If the movement "is going to last, there are compromises that will have to be worked out between the libertarians and the Christian conservatives," says John Green, director of the Bliss Institute for Applied Politics at the University of Akron in Ohio. "That's a big stumbling block."

Another obstacle is a lack of organization. Last year, with a floundering economy and a Democratic majority in Congress, fiscal conservatism was a rallying point. "In 2010, different people from different backgrounds came together and the enthusiasm swept it all up," says Professor Green. "It will be interesting to see where the diversity ends up this time."

Already, there are signs of a libertarian backlash.
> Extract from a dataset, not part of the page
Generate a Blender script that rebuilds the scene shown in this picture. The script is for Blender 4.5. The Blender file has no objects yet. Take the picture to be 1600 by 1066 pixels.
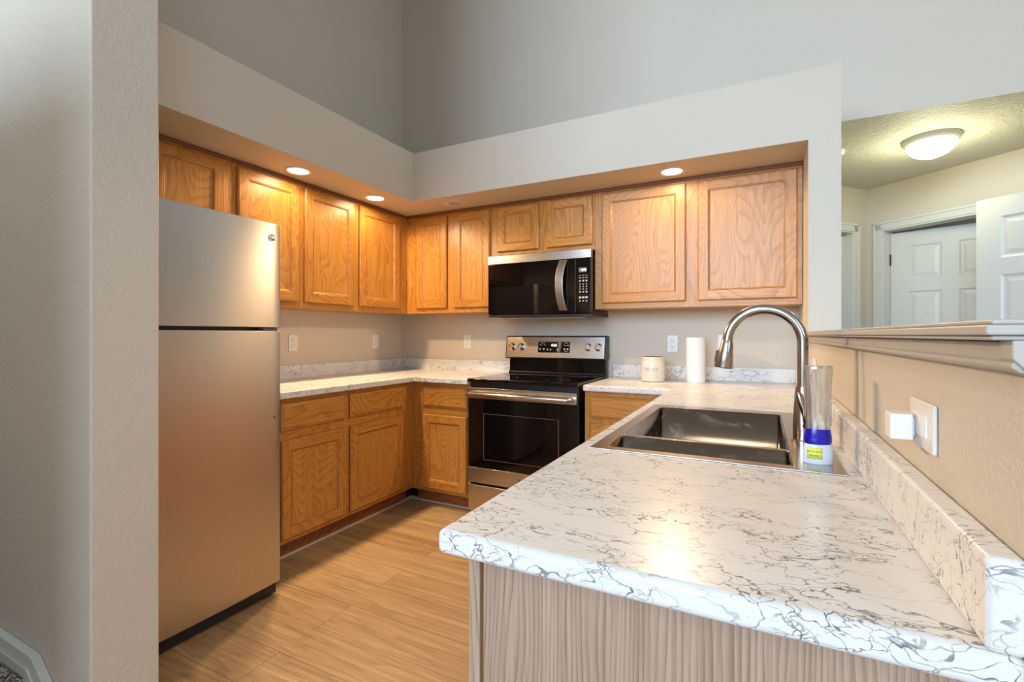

In early April, tea party activists in Austin protested for further cuts to the Texas House's already austere budget bill.

But the battle for the Republican presidential nomination could be the tipping point – whether tea party support goes to a fiscal stalwart like Mitt Romney or to the likes of Rep. Michele Bachmann (R) of Minnesota, who said last month that "social conservatism is fiscal conservatism."

"It's clear that there's more consensus on fiscal issues within the movement," says Professor Theriault. "So the more the movement focuses on social ones, the less power it will have."